Gordon Moore was unable to attend commencement ceremonies Friday, and missed what Rosen described as a “mildly historic” moment. Alda was the first actor to ever give a commencement address in Caltech’s 108-year history, Rosen said.
Alda was there because he portrayed the physicist Richard Feynman in the play “QED.”
The play, which premiered at the Mark Taper Forum in Los Angeles and concluded its run at Lincoln Center’s Vivian Beaumont Theater in New York on June 10, takes place in Feynman’s office at Caltech where he was a professor for 38 years.
“What part of him do you focus on?” asked Alda, who spent more than six years on a “maddeningly hard” journey to discover who Feynman was.
“He helped create the atomic bomb, he helped figure out why the Challenger blew up. He understood the most puzzling questions in physics so deeply that they gave him the Nobel Prize. Which facet of him do you let catch the most light? The revered teacher? A bongo player? An artist? The hilarious raconteur?”
In the end, Alda said it was a mathematician friend who suggested “just as Feynman saw a photon as taking every possible path on its way to your eyes, Feynman himself took every possible path through life.”
One path led to nanoscience. Feynman predicted the age of nanotechnology in 1959 during a lecture at Caltech. His talk, “There’s Plenty of Room at the Bottom,” outlined the concept of moving individual atoms around to build molecules.
Alda asked the black-gowned graduates on a sunny day in Pasadena to “share science with the rest of us.” And, to share it as Feynman did.
One constant in Feynman’s travels, Alda said, was his honesty. “He never wanted to deceive anyone, especially himself. He questioned his every assumption. And when he was talking to ordinary people about physics — people with no training in physics — he never fell back on his authority as a great thinker. He felt if he couldn’t say it in everyday words, he probably didn’t understand it himself.”

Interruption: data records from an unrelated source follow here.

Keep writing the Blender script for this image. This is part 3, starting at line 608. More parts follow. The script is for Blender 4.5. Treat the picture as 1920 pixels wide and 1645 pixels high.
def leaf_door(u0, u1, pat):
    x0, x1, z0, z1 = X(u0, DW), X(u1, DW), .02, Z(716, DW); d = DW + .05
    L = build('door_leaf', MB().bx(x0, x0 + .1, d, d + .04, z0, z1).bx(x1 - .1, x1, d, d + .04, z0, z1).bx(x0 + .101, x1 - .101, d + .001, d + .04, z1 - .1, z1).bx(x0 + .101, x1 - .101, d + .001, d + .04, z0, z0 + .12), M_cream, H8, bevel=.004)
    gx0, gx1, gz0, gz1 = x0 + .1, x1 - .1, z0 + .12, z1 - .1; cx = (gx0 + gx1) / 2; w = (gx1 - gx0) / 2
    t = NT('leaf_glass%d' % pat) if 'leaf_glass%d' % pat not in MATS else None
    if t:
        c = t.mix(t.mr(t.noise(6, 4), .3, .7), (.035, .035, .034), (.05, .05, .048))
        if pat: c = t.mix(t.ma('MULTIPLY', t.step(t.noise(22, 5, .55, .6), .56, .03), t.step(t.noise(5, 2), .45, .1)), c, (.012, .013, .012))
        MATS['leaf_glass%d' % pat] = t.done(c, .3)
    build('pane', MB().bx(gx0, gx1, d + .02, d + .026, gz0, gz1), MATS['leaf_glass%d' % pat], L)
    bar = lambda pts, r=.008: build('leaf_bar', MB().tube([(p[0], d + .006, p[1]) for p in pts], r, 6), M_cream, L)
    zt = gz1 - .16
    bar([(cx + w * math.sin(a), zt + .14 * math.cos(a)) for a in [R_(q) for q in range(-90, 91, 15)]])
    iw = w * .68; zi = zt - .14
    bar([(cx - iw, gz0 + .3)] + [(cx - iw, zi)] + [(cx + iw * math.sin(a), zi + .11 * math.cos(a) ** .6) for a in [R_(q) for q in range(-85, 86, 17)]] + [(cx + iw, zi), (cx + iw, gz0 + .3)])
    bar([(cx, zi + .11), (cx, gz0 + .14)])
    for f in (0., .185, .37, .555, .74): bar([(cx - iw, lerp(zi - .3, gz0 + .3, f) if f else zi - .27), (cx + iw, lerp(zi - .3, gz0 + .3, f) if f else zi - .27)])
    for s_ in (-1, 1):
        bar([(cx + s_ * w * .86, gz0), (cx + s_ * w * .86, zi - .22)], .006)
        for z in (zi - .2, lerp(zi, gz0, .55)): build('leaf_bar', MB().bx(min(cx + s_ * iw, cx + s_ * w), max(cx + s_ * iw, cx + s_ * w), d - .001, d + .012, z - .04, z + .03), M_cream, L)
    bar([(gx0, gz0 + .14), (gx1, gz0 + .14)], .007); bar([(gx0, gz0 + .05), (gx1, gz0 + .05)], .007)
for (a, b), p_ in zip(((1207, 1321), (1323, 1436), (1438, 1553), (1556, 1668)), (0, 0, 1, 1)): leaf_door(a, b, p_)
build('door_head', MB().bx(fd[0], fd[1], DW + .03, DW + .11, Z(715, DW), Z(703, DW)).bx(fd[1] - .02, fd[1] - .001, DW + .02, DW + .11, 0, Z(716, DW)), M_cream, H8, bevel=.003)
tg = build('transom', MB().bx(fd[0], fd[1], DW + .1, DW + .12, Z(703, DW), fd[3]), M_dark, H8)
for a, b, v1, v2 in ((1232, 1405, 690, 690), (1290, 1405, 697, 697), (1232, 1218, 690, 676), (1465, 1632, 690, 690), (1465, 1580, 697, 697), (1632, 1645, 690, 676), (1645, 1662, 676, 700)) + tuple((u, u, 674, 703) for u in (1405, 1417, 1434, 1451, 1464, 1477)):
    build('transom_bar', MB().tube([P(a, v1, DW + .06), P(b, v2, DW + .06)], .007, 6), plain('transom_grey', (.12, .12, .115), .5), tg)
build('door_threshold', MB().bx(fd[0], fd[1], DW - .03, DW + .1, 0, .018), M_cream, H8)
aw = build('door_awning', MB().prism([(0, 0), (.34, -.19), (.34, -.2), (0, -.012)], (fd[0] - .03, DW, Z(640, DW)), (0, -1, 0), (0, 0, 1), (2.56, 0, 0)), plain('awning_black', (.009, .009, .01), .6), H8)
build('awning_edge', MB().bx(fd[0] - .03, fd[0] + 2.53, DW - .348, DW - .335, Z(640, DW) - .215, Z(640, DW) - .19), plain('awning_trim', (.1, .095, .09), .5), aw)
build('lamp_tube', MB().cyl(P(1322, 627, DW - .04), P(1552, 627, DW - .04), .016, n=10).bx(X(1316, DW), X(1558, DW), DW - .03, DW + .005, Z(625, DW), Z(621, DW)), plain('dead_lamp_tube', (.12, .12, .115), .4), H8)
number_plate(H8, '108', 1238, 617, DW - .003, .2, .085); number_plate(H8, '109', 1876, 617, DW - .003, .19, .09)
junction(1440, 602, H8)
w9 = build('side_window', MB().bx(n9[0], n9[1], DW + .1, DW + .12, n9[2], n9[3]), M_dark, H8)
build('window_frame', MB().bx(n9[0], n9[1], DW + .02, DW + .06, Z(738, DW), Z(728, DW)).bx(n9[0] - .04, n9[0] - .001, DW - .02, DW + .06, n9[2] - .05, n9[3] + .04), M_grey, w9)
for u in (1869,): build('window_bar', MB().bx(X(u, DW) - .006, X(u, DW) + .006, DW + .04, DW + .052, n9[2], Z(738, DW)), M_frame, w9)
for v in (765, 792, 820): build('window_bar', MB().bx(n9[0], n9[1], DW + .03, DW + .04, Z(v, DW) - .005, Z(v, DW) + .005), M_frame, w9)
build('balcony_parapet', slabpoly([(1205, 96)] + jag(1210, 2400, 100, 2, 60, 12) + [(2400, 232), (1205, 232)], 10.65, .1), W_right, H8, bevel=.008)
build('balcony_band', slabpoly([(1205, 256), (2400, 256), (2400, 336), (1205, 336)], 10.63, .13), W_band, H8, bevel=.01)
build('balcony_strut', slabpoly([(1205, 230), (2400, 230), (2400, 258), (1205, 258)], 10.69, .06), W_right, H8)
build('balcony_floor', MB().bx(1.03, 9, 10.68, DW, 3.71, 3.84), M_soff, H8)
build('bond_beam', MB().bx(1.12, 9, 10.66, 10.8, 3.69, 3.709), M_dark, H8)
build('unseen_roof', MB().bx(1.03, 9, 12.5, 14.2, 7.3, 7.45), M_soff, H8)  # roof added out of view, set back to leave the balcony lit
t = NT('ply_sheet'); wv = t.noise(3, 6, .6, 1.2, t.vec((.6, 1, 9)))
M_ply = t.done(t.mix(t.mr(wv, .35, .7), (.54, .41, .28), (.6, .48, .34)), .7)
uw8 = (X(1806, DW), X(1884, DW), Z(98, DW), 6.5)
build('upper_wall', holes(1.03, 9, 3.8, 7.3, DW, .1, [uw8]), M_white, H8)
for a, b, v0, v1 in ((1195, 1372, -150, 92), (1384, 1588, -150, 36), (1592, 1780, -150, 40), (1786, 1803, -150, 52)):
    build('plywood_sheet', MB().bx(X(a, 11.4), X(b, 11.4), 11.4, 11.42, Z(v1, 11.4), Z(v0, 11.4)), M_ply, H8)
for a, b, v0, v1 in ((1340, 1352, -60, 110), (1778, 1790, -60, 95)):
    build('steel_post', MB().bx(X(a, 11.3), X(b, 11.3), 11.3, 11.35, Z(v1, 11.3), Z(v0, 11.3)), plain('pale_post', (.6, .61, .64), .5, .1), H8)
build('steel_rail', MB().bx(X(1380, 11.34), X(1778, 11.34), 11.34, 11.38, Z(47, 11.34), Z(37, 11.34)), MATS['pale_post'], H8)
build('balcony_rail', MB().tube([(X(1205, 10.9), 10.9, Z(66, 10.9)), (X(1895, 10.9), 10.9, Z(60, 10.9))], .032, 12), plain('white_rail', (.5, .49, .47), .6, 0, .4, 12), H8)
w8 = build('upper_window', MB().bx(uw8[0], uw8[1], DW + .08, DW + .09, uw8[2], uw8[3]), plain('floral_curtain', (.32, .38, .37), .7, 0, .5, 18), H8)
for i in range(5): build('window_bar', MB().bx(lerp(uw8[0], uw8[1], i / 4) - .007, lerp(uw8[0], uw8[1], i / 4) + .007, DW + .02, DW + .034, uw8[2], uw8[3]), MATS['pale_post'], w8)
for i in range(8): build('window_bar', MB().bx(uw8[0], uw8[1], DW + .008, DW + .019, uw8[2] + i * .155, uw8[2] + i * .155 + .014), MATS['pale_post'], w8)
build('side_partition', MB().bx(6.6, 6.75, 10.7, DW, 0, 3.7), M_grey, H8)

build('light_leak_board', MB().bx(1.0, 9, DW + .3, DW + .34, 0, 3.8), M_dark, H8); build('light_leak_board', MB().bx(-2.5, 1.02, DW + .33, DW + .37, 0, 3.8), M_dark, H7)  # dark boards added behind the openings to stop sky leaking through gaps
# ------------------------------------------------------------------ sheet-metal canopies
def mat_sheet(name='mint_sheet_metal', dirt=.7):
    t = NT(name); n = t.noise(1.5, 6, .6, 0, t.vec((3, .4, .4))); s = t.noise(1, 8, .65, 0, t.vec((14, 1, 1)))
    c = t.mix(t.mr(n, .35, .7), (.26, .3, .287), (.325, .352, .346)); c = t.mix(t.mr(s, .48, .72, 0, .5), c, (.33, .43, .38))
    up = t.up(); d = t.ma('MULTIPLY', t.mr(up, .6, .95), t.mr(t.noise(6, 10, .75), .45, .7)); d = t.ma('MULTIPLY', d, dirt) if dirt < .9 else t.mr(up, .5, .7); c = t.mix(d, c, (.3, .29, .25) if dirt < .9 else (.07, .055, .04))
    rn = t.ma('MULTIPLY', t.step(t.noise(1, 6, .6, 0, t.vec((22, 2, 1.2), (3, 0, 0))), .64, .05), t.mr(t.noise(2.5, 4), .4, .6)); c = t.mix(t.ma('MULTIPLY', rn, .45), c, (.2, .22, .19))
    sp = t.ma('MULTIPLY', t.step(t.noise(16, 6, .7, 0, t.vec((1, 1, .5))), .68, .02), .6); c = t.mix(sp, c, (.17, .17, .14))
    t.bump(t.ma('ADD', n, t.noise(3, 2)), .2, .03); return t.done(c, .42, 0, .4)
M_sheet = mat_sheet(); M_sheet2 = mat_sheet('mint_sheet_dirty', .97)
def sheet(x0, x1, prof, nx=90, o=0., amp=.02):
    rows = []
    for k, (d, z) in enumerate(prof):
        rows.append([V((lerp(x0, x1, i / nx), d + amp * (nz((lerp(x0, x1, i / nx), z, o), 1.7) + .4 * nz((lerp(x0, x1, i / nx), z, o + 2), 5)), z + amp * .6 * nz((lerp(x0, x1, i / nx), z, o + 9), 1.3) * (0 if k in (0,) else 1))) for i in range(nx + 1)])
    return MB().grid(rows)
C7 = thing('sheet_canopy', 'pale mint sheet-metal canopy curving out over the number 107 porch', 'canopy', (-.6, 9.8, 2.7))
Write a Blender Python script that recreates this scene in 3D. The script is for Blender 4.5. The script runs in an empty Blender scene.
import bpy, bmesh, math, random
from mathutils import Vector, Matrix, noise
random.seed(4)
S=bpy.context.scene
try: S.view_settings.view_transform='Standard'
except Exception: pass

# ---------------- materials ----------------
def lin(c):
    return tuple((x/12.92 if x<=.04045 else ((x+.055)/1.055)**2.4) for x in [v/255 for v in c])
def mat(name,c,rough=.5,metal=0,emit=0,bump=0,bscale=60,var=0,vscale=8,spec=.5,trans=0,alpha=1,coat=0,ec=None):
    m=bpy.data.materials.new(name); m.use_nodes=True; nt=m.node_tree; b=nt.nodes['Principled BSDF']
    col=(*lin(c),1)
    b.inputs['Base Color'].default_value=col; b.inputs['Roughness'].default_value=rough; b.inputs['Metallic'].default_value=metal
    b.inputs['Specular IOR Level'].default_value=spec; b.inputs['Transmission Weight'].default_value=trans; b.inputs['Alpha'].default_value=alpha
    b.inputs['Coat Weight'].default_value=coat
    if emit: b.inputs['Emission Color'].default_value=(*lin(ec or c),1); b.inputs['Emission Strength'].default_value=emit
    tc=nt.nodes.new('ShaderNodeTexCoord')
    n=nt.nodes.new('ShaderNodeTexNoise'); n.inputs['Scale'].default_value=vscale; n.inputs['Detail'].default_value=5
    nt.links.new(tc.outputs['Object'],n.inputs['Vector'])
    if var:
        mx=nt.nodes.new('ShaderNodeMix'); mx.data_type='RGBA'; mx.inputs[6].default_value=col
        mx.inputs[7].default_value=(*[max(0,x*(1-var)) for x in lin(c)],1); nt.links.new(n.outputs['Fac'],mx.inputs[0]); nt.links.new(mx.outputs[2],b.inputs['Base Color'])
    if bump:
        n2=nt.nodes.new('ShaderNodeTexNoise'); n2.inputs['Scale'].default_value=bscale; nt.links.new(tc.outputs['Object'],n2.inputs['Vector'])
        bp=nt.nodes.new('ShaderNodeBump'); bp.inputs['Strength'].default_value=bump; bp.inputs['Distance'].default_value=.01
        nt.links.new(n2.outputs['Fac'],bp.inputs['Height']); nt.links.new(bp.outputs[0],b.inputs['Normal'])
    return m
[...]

Feynman “wasn’t interested in dumbing-down science,” Alda said. “He was interested in clarity. If he left something out, he told you about it … so you didn’t get a false picture of a simplicity that wasn’t there.”
There was another part of the equation. “Share your love of science with the rest of us. But just not because explaining to us what you do will get you more funding for what you do. Although it surely will,” he added. “But just because you love what you do.”